Lenders will calculate your DTI ratio by reviewing your gross monthly income and monthly debts. Most lenders want to see a DTI ratio of 41 percent or lower, so they can be assured your income is greater than the amount you already owe. This ratio could also vary from lender to lender, so remember to do your due diligence and ask what each lender expects from applicants.
Just like any other mortgage, the VA also requires applicants to prove they have a consistent and stable income. This verification is used to measure a borrower’s ability to handle mortgage payments and other necessities (i.e. food, transportation, etc.) The residual income amount will vary based on family size and the location of their home.
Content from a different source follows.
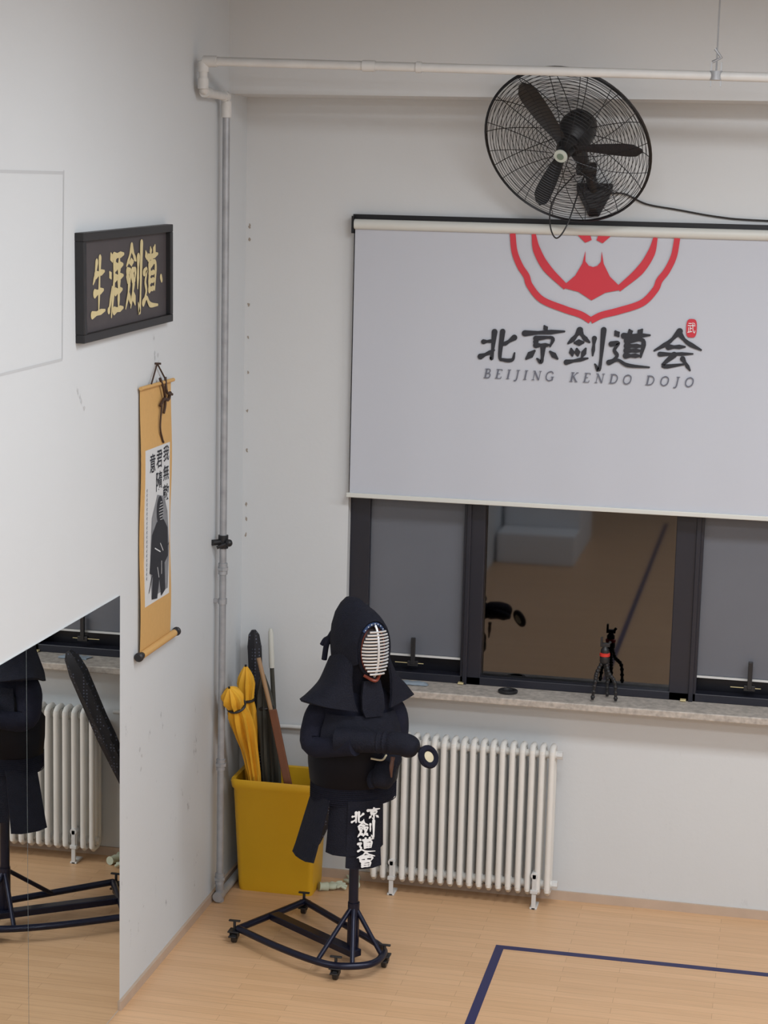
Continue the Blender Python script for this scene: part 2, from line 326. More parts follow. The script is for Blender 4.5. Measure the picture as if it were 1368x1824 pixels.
# court line
b=B();b.box((1.60,-12.5,0),(1.645,-.74,.0015));b.box((1.645,-.785,0),(6.6,-.74,.0015));b.done('floor_marking_line',M_line,smooth=False,label='navy blue court boundary tape on the wooden floor',cat='floor marking')
# bench reflected in the window glass
b=B();b.box((.03,-11.2,0),(.85,-9.4,.32));b.box((.03,-11.2,.32),(.85,-9.9,.62));b.box((.03,-11.2,.62),(.85,-10.4,.92));b.done('stepped_bench',M_bench,smooth=False,bevel=.01,label='white stepped wooden bench standing on the gym floor',cat='bench')

# ================================================================= BLIND
bl=thing('roller_blind',(1.72,-.06,2.18),'grey white roller blind printed with a red crest and black lettering','roller blind')
b=B();b.cyl((.615,-.055,3.648),(3.2,-.055,3.648),.027,20);b.done('blind_roller',M_blindbar,bl)
b=B();b.box((.60,-.07,3.60),(.612,-.0,3.69));b.box((.60,-.03,3.665),(3.2,-.0,3.70));b.done('bracket_and_painted_gap',M_blackm,bl,smooth=False)  # end bracket, plus a black strip standing in for the dark gap above the roller
b=B()
nx,nz=40,10
b.grid([[(.617+(3.2-.617)*j/nx,-.052+.0024*math.sin(j*.9)*(1-i/nz),2.205+(3.648-2.205)*i/nz) for j in range(nx+1)] for i in range(nz+1)]);b.done('blind_fabric',M_blind,bl)
b=B();b.box((.60,-.066,2.183),(3.2,-.040,2.208));b.done('blind_bottom_bar',M_blindbar,bl,smooth=False,bevel=.004)
YB=-.0600
BF=frame((0,YB,0),(1,0,0),(0,0,1));cx=1.885
b=B(BF)
for sg in (-1,1):
    b.ribbon([(cx+sg*.425,3.622),(cx+sg*.412,3.53),(cx+sg*.38,3.455),(cx+sg*.345,3.405),(cx+sg*.325,3.355),(cx+sg*.26,3.285),(cx+sg*.14,3.24),(cx+sg*.055,3.215),(cx,3.185)],[.030,.034,.034,.036,.034],8,caps=False)
b.done('crest_outline',M_red,bl,smooth=False,recalc=False,label='red scalloped crest outline print')
b=B(BF)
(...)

You can ask your lender what amount of income is acceptable to obtain a VA loan.
An appraisal is also required during a VA transaction. A VA appraisal will be ordered to provide a more accurate estimate of the home’s value compared to other homes in the area. This process is intended to ensure the home is in good condition and veterans will be comfortable and safe. A licensed appraiser will come to the property to evaluate its overall condition and write a detailed report of their findings. From this unbiased perspective, veterans can safely agree with their opinions and make adjustments as needed.
Lastly, there are service requirements that need to be met to become eligible for a VA loan. The majority of members in the military, veterans, reservists, and National Guard members are eligible to apply for a VA loan. Even spouses of the military or other services who died while on active duty can also apply.